The blast that leveled the U.S. Marine compound near Beirut International Airport, and which killed 241 U.S. service personnel was reported at the time to be the largest ever non-nuclear detonation in history. Just a few miles away the explosion of the French compound known as Drakkar took the lives of 55 French soldiers.

These two attacks prompted presidents Ronald Reagan and Francois Mitterrand to reevaluate the mission and begin redeploying. French and Italian troops (and the few dozen of the Queen's Dragoons dispatched from London) began an immediate repatriation of their forces, while the United States opted to redeploy - first from the airport positions onto the ships of the Sixth Fleet cruising off the Lebanese coast, and shortly thereafter, the Marines were redeployed back to the United States.

After five years of a painful war in Iraq, reading the tea leaves of Levantine politics, there appear to be indications that the United States is ready to "redeploy" from Iraq.
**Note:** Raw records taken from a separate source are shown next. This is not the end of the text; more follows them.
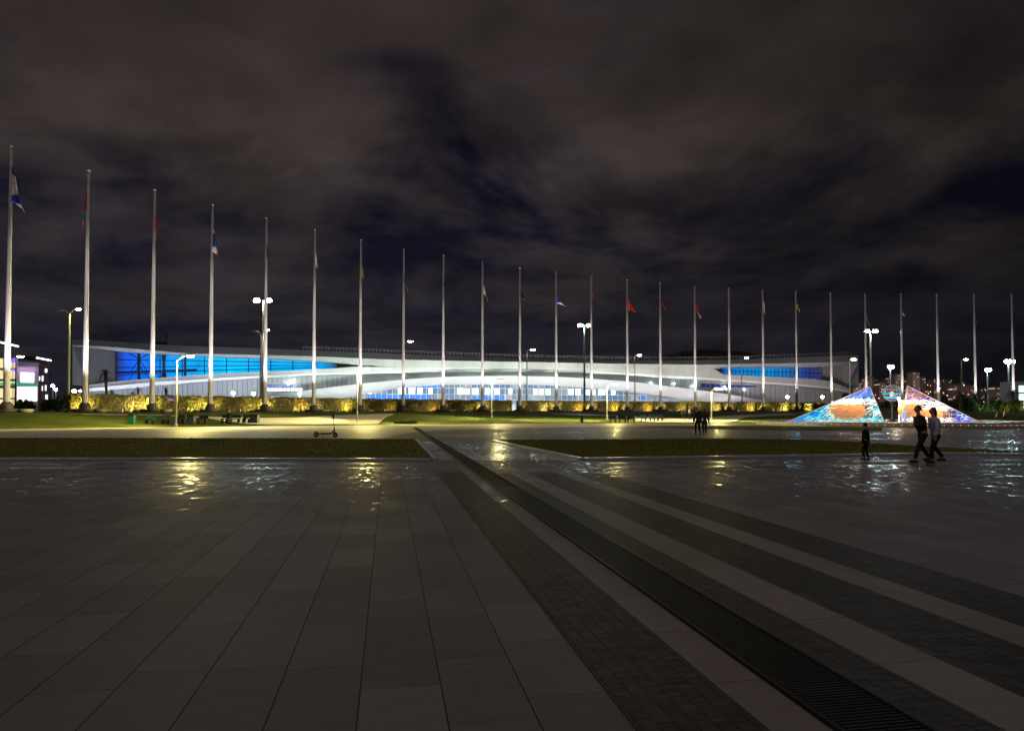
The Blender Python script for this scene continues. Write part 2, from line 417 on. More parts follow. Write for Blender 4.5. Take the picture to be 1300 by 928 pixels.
# smooth path beyond the strips; lamplight is put into its pale tone
sheet('footpath', M_PATH, lin(-500, 760, 60), [(-500, 548), (0, 545.2), (235, 542.2), (500, 539.4), (700, 537.8), (760, 537.6)], [(-500, 557.2), (480, 557.2), (520, 549), (560, 546), (640, 543.6), (760, 541.6)], 4, .012, flat=True)
sheet('footpath', M_PATH, lin(760, 1500, 30), [(760, 537.6), (1000, 537.2), (1500, 538)], [(760, 541.6), (900, 540.6), (1500, 540.6)], 2, .012, flat=True)
sheet('lawn', M_GRASS, lin(818, 1120, 20), [(818, 541.6), (900, 541.0), (1120, 541)], [(818, 541.9), (880, 544.8), (960, 546), (1120, 547)], 2, .03, flat=True)

# paths on the slope under the flags
sheet('slope_path', M_PATH, lin(105, 500, 40), [(105, 526), (200, 526.8), (270, 529.8), (330, 531), (380, 530.6), (430, 527.5), (480, 525.8), (500, 525.6)],
      [(105, 526.8), (200, 528.2), (260, 531.0), (300, 537.8), (340, 540.6), (480, 539.0), (490, 530), (500, 526.6)], 6, .06)
sheet('slope_path', M_PATH, lin(700, 1010, 40), [(700, 525.2), (760, 526.6), (830, 530.2), (862, 531.2), (900, 529.6), (950, 526.8), (1010, 525.4)],
      [(700, 525.8), (760, 528.2), (800, 531.5), (822, 536.8), (930, 536.8), (945, 530.4), (1010, 526.6)], 6, .06)

# two raised grass strips with kerbs
LF = [(-900, 583.6), (200, 583.2), (548, 584.0)]; LB = [(-900, 557.4), (60, 557.0), (300, 557.4), (526, 558.6)]
RF = [(740, 583.2), (851, 581.5), (1023, 579), (1196, 576), (1300, 577.0), (1700, 579)]
def strip_grass(name, pts, m_, h=.05):
    """pts: closed outline of ground points; a raised turf bed"""
    b = MB(); b.face([(p.x, p.y, h) for p in pts])
    for p, q in zip(pts, pts[1:]+pts[:1]): b.face([(p.x, p.y, 0), (q.x, q.y, 0), (q.x, q.y, h), (p.x, p.y, h)])
    return b.build(name, m_, kind='structure')
def kerb(name, pts, w=.30, h=.065):
    b = MB()
    for p, q in zip(pts, pts[1:]):
        d = (q-p); n = Vector((-d.y, d.x, 0)).normalized()*(w/2)
        L_ = d.length; k = max(1, int(L_/1.0)); 
        for i in range(k):
            a = p+d*(i/k); c = p+d*((i+1)/k)-d.normalized()*.012
            b.face([a-n+Vector((0, 0, h)), c-n+Vector((0, 0, h)), c+n+Vector((0, 0, h)), a+n+Vector((0, 0, h))])
            b.face([a-n, c-n, c-n+Vector((0, 0, h)), a-n+Vector((0, 0, h))]); b.face([c+n, a+n, a+n+Vector((0, 0, h)), c+n+Vector((0, 0, h))])
            b.face([a+n, a-n, a-n+Vector((0, 0, h)), a+n+Vector((0, 0, h))]); b.face([c-n, c+n, c+n+Vector((0, 0, h)), c-n+Vector((0, 0, h))])
    return b.build(name, M_KERB, kind='structure')
left_out = [ground(x, lerp_t(LF, x)) for x in (-900, -300, 0, 200, 400, 548)]+[ground(526, 558.6)]+[ground(x, lerp_t(LB, x)) for x in (300, 60, -300, -900)]
right_out = [ground(x, lerp_t(RF, x)) for x in (742, 851, 1023, 1196, 1300, 1420)]+[ground(1300, 574.4), ground(1265, 572.8), ground(1161, 567.6), ground(1092, 562.6), ground(1012, 559), ground(900, 558), ground(629, 559.8)]
strip_grass('grass_strip', left_out, M_DRY); strip_grass('grass_strip', right_out, M_DRY)
kerb('kerb', [p-Vector((0, .12, 0)) for p in left_out[:6]]); kerb('kerb', [left_out[5]+Vector((.1, 0, 0)), left_out[6]+Vector((.1, 0, 0))], .10)
kerb('kerb', [p-Vector((0, .12, 0)) for p in right_out[:6]]); kerb('kerb', [right_out[0]-Vector((.12, .1, 0)), right_out[-1]-Vector((.12, .1, 0))], .22)

def inside(x, y, poly):
    c = False; j = len(poly)-1
    for i in range(len(poly)):
        a, b = poly[i], poly[j]
        if (a.y > y) != (b.y > y) and x < (b.x-a.x)*(y-a.y)/(b.y-a.y)+a.x: c = not c
        j = i
    return c
def blades(poly, n, z0, hmin, hmax, seed):
    rr = random.Random(seed); b = MB()
    x0 = max(min(p.x for p in poly), -34); x1 = min(max(p.x for p in poly), 34); y0 = min(p.y for p in poly); y1 = max(p.y for p in poly)
    while n > 0:
        y = y0+(y1-y0)*rr.random()**1.2; x = rr.uniform(x0, x1)
        if not inside(x, y, poly): continue
        n -= 1; h = rr.uniform(hmin, hmax); w = rr.uniform(.006, .013)*(y/22); a = rr.uniform(-.5, .5); l = rr.uniform(-.04, .04)
        b.face([(x-w, y-w*a, z0), (x+w, y+w*a, z0), (x+l, y+rr.uniform(-.03, .03), z0+h)])
    return b
tag(blades(left_out, 42000, .048, .02, .06, 1).build('grass', M_DRY), 'short worn grass blades on the left grass strip before the lit path', 'grass', kind='stuff')
tag(blades(right_out, 30000, .048, .02, .06, 2).build('grass', M_DRY), 'short worn grass blades on the right grass strip beside the walkers', 'grass', kind='stuff')

# drain: a sunken channel under a bar grate
def build_drain():
    s0, s1 = 1.389*1.6, 1.689*1.6; Y1 = 63
    e = empty('drain_channel', (*uY(s0, 2), 0), 'long black slotted drain grate running away across the plaza', 'drain grate')
    b = MB()
    a, c, d, f = uY(s0, NEAR), uY(s1, NEAR), uY(s1, Y1), uY(s0, Y1)
    b.face([(*a, .024), (*c, .024), (*d, .024), (*f, .024)])
    b.build('channel_bed', M_DRAIN, e)
    g = MB(); Y = 2.4; st = .033
    while Y < Y1:
        x0, _ = uY(s0+.03, Y); x1, _ = uY(s1-.03, Y)
        g.face([(x0, Y, .034), (x1, Y-SKEW*(x1-x0)*-1, .034), (x1, Y+SKEW*(x1-x0)+st*.45, .034), (x0, Y+st*.45, .034)])
        Y += st*(1 if Y < 14 else 2.5); 
    g.build('grate_bars', mat('worn_grate_bars', (.045, .04, .038), .55, .3, noise=.3, nscale=5), e)
    r = MB()
    for s in (s0+.012, s1-.012):
        p, q = uY(s, NEAR), uY(s, Y1); r.box(((p[0]+q[0])/2, (p[1]+q[1])/2, .026), (.02, math.hypot(p[0]-q[0], p[1]-q[1]), .022), rz=math.atan(SKEW))
    r.build('edge_rail', mat('worn_steel_edge', (.035, .032, .03), .5, .5), e)
build_drain()

# ------------------------------------------------------------------ flagpoles and flags
PX = [(14.7, 187), (112.6, 218), (196.6, 241.7), (269.9, 261), (338.5, 278), (399.9, 292.8), (458.3, 305.2), (512.7, 317), (563, 325), (612.6, 333), (660, 340.2), (705.9, 346), (750.4, 351.5), (795.9, 356), (837.8, 360), (881.7, 363.5), (924.9, 366.5), (967.8, 369), (1010, 371), (1054, 372.5), (1098, 373.5), (1143.5, 374), (1188.9, 374.5), (1236.2, 374.5), (1284, 374)]
POLE_H = 28.1
poles = []
for x, y in PX:
    d = ray(x, y); k = (PLAT+POLE_H-EYE)/d.z; poles.append(Vector((d.x*k, d.y*k, PLAT)))
def nth(i): return ['first', 'second', 'third', 'fourth', 'fifth', 'sixth', 'seventh', 'eighth', 'ninth', 'tenth', 'eleventh', 'twelfth', 'thirteenth', 'fourteenth', 'fifteenth', 'sixteenth', 'seventeenth', 'eighteenth', 'nineteenth', 'twentieth', 'twenty-first', 'twenty-second', 'twenty-third', 'twenty-fourth', 'twenty-fifth'][i]
# (top, bottom, sideways spread in picture units, colours top to bottom, words)
NAVY = (.015, .02, .10); BLUE = (.03, .05, .42); WHT = (.75, .73, .72); RED = (.55, .02, .02); DRED = (.22, .01, .02); GRN = (.01, .16, .06); GOLD = (.60, .38, .04); BLK = (.01, .01, .012); PUR = (.12, .03, .25); ORG = (.85, .35, .05)
FLAGS = [(211, 272, 20, [NAVY, WHT, WHT, BLUE, WHT], 'white and blue'), (243, 294, -4, [DRED, DRED, GRN, RED], 'dark red and green'), (273, 312, 3, [RED, RED, DRED], 'plain red, hanging straight'), (288, 331, 10, [WHT, NAVY, BLUE, WHT, RED], 'blue, white and red'),
         (312, 343, 3, [NAVY, NAVY, BLK], 'nearly black navy'), (320, 352, 4, [WHT, WHT, NAVY], 'white over navy'), (336, 362, 4, [GOLD, ORG, GOLD], 'amber yellow'), (350, 371, 4, [NAVY, BLUE, WHT], 'blue with white tip'),
         (348, 378, 4, [BLUE, NAVY, BLK], 'deep blue'), (362, 383, 5, [WHT, WHT], 'plain white'), (367, 384, 10, [PUR, BLK, GRN], 'purple and green'), (374, 389.5, 12, [BLUE, BLUE, WHT], 'blue triangle-shaped, white edged'),
         (373, 395, 5, [RED, DRED, BLK, BLK], 'red over black'), (378, 398, 12, [RED, RED], 'bright red, blown out to the right'), (379, 394, 5, [DRED, RED], 'small dull red'), (385, 405, 6, [RED, RED, ORG], 'red with orange tip'),
         None, (379, 408, 3, [WHT, WHT, DRED], 'greyish white over dark red'), (385, 398.5, 5, [GOLD, GOLD], 'short golden'), (402, 413, 4, [DRED], 'tiny wine red'), (396, 413, 3, [(.2, .2, .22)], 'dull grey'), (396, 402, 3, [(.4, .4, .42)], 'tiny pale grey'), None, (404, 413, 3, [DRED], 'tiny maroon'), None]
ORD = ['first', 'second', 'third', 'fourth', 'fifth', 'sixth', 'seventh', 'eighth', 'ninth', 'tenth', 'eleventh', 'twelfth']
def pole_label(i):
    fl = FLAGS[i]
    if i == 0: return 'tallest white flagpole at the left edge, with white and blue flag'
    if i == 16: return 'bare white flagpole without flag right of the red and orange flag'
    if i == 22: return 'bare white flagpole above the right lattice pyramid'
    if i == 24: return 'bare white flagpole last at the right edge beside a floodlight mast'
    return 'white tapered flagpole carrying the %s flag' % fl[4]
def make_pole():
    e = empty('flagpole', (0, 0, 0))
    MB().tube([(0, 0, .8), (0, 0, 8), (0, 0, 18), (0, 0, POLE_H)], [.30, .26, .19, .12], 18).build('mast', M_POLE, e, smooth=True)
    MB().lathe([(.62, .34), (.62, .62), (.52, .9), (.40, 1.02), (.38, 1.1)], n=20).build('collar', M_DARK, e, smooth=False)
    MB().lathe([(1.15, -.1), (1.3, .12), (1.3, .30), (1.18, .36), (.55, .38)], n=28).build('plinth', M_DARK, e)
    MB().lathe([(.12, POLE_H), (.19, POLE_H+.05), (.17, POLE_H+.16), (.05, POLE_H+.22)], n=12).build('finial', M_STEEL, e, smooth=True)
    MB().tube([(.31, -.20, 1.3), (.26, -.17, 10), (.17, -.11, POLE_H-.1)], .012, 5).build('halyard', mat('white_rope', (.6, .6, .6)), e)
    fl = MB().box((-1.6, -.9, .12), (.42, .32, .26), rz=.5).box((-1.6, -.9, -.02), (.12, .12, .2)); fl.build('floodlight', M_BLACKM, e)
    return e
p0 = make_pole(); p0.location = (0, 0, 0)
rl = random.Random(3)
for i, P in enumerate(poles):
    o = p0 if i == 0 else copy_tree(p0)
    o.location = P; o.rotation_euler.z = 0
    tag(o, pole_label(i), 'flagpole', 'flagpoles in a long curved row behind the plaza')
for i, P in enumerate(poles):
    # uplight: narrow beam climbing the mast from the front left; a second one from the right
    dim = (1.0, .95, .9, 1, .95, 1, 1, .55, 1, .7, .8, .95, 1, .95, .9, 1, .85, .9, .85, .7, .55, .6, .85, .6, .75)[i]
    tocam = Vector((-P.x, -P.y, 0)).normalized(); side = Vector((-tocam.y, tocam.x, 0))*-1
    a = P+tocam*3.4-side*3.0+Vector((0, 0, .25)); c = P+tocam*2.6+side*3.4+Vector((0, 0, .25))
    spot('pole_uplight', a, P+Vector((0, 0, 16)), 14500*dim, (1.0, .84, .68), 64, .9, .15)
    spot('pole_uplight', c, P+Vector((0, 0, 16)), 6000*dim, (.86, .80, 1.0), 64, .9, .15)
    spot('pole_uplight', a, P+Vector((0, 0, 3)), 420*dim, (1.0, .82, .62), 75, 1, .15)
    if rl.random() < .55:
        bx = P-side*1.7+tocam*.7
        o = MB().lathe([(.45, 0), (.62, .18), (.66, .32), (.60, .34)], c=bx+Vector((0, 0, .0)), n=14).build('planter_bowl', mat('pale_planter_concrete', (.5, .46, .42), .7, noise=.1))
        origin_to_base(o)
        tag(o, 'pale planter bowl at the foot of the %s flagpole from the left' % (nth(i)), 'planter', 'planter bowls at the flagpole feet')

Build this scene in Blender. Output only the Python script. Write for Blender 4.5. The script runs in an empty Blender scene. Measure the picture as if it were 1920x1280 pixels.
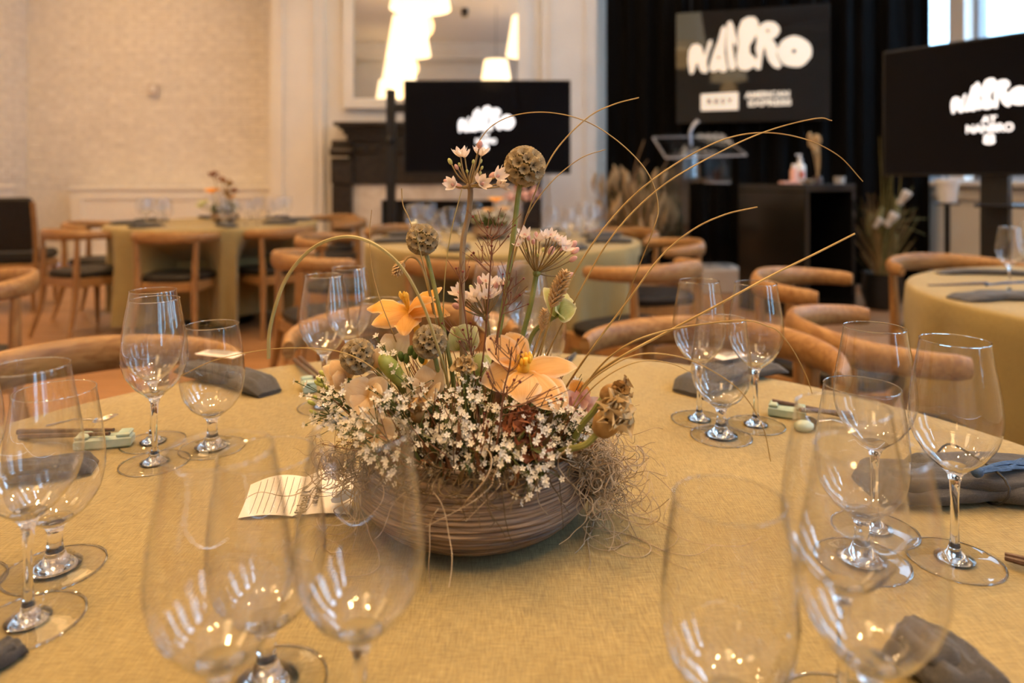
import bpy, math, random
from mathutils import Vector as V, Matrix as M, noise as NZ
random.seed(7)
S = bpy.context.scene
C = S.collection
PI = math.pi
EYE = 1.09          # eye height; the table tops are at .75
F = 1280.0          # focal length in pixels of the 1920 wide frame
HZ = 335.0          # row of the horizon

def P(px, py, D): return V(((px-960)/F*D, D, EYE-(py-HZ)/F*D))
def T(px, py, z=.75):
    D = F*(EYE-z)/(py-HZ); return V(((px-960)/F*D, D, z))

# ------------------------------------------------------------------ camera
cam = bpy.data.cameras.new('camera'); co = bpy.data.objects.new('camera', cam); C.objects.link(co)
co.location = (0, 0, EYE); co.rotation_euler = (PI/2, 0, 0)
cam.sensor_width = 36; cam.lens = 24; cam.shift_y = -(640-HZ)/1920.0
cam.clip_start = .02; cam.clip_end = 200
cam.dof.use_dof = True; cam.dof.focus_distance = .71; cam.dof.aperture_fstop = 3.5
S.camera = co
# ------------------------------------------------------------------ sky, exposure
S.view_settings.view_transform = 'Standard'; S.view_settings.look = 'None'
S.view_settings.gamma = 1; S.view_settings.use_curve_mapping = False
S.view_settings.exposure = 0.0
w = bpy.data.worlds.new('world'); S.world = w; w.use_nodes = True
bg = w.node_tree.nodes['Background']; bg.inputs[0].default_value = (.46, .70, 1.0, 1); bg.inputs[1].default_value = 13.0
cy = S.cycles
cy.use_adaptive_sampling = True; cy.adaptive_threshold = .025
cy.use_denoising = True
try: cy.denoiser = 'OPENIMAGEDENOISE'
except Exception: pass
cy.max_bounces = 24; cy.diffuse_bounces = 3; cy.glossy_bounces = 6; cy.transmission_bounces = 20
cy.transparent_max_bounces = 24; cy.caustics_reflective = False; cy.caustics_refractive = False
cy.sample_clamp_indirect = 6.0
# daylight: portals in the windows of the right wall (they only steer the sky light)
WIN = [(-3.6, -2.5), (-1.4, -.3), (.8, 1.9), (3.0, 4.1), (5.25, 6.34), (6.57, 7.66)]
WX, WZ0, WZ1 = 4.2, 1.07, 4.7
for i, (a, b) in enumerate(WIN):
    l = bpy.data.lights.new('daylight', 'AREA'); l.shape = 'RECTANGLE'; l.size = b-a; l.size_y = WZ1-WZ0
    l.cycles.is_portal = True
    o = bpy.data.objects.new('daylight', l); C.objects.link(o)
    o.location = (WX+.12, (a+b)/2, (WZ0+WZ1)/2); o.rotation_euler = (PI/2, 0, PI/2)
LAMP_W = 5.0; LAMP_E = 2.8; FILL_W = 140.0; WARM = (1.0, .585, .235)
FILL_SPOTS = [(-5.2,7.3),(-4.3,7.2),(-5.0,5.9),(-4.4,5.4),(-3.2,4.6),(-3.6,5.4),(-4.6,2.6),(-4.2,3.6),(-2.2,2.4),(-1.6,1.6),(-.1,3.2),(.5,2.6),(.2,.9),(-.6,.5),(2.0,2.2),(2.6,1.4),(-2.0,-.6),(-1.2,-1.4),(2.0,-.8),(1.2,-1.6),(.9,6.2)]  # added ceiling spots, out of view, for warm fill and wall wash
for x, y in FILL_SPOTS:
    l = bpy.data.lights.new('fill_spot', 'SPOT'); l.energy = FILL_W*(.92 if y > 4 else 1.12); l.color = WARM; l.spot_size = 2.2; l.spot_blend = .8; l.shadow_soft_size = .07
    o = bpy.data.objects.new('fill_spot', l); C.objects.link(o); o.location = (x, y, 5.19)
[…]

In fact, Iraq has now become a central focus point in the U.S. presidential elections. And with the November voting day rapidly approaching, the Iraqis are suddenly finding out that their country is becoming an important campaign stop on the road to the White House.

This week the Democratic Party's presumptive candidate for the White House, Illinois Senator Barack Obama, accompanied by his own brigade of reporters, television cameramen and press photographers headed to the Iraqi war zone – more likely for the heavily fortified compound known as the Green Zone – where he spent several hours talking to high ranking U.S. military officers, including General David Petraeus, the top U.S. commanding officer in Iraq, and Iraqi officials, including Iraqi Prime Minister Nouri al-Maliki.

Obama undoubtedly learned from U.S. officers that his intended plans to withdraw all U.S. forces from Iraq within 16 months, if he were to become president, was not a good idea.

Consequently, Obama will most likely have to rethink his policy and order a more leisurely redeployment of U.S. forces.

On the other hand the Republican Party's candidate for the U.S. presidency had earlier voiced his opinion regarding the presence of U.S. fighting forces in Iraq: Senator John McCain believes American troops must remain as long as it takes, "even up to 100 years."

When the Republican roadshow hits Baghdad, McCain will in all certainty meet with the same people who briefed his democratic rival.

They are likely to tell him that while Obama's plans for early withdrawal are unrealistic, they will also tell him that his own plans to keep U.S. troops indefinitely in Iraq is just as unrealistic.

At the end of the day the Republican and the Democratic points of view – once diametrically opposed – now appear to be merging to the point where it is hard to tell them apart.

What brought this about?

One can offer three explanations: first is election rhetoric; second is unexpected shifting realities on the war front; and third, the unpredicted rate by which the Iraqi government matured politically.

In short, neither of the two policies are realistic, and recent changes in Iraq will force both camps to rethink their strategies.

That being said, a more recent development may in fact leave the candidates little choice as they will be guided by the sudden shifts of violence in nearby Afghanistan. Last month the death toll of U.S. military personnel in Afghanistan – 15 killed – surpassed the number of GIs killed in Iraq, which stood at six.

The increase of violence in Afghanistan comes at a time when Iraq appears to be heading toward relative calm. Obama may yet have his early redeployment of U.S. troops from Iraq, only to send them to Afghanistan.

At the same time McCain may also turn out to be partially right. U.S. forces could remain deployed for up to 100 years, except the senator from Arizona got the country wrong. If U.S. forces are to remain anywhere for any long period of time in the Middle East it is more likely to be in Afghanistan than in Iraq.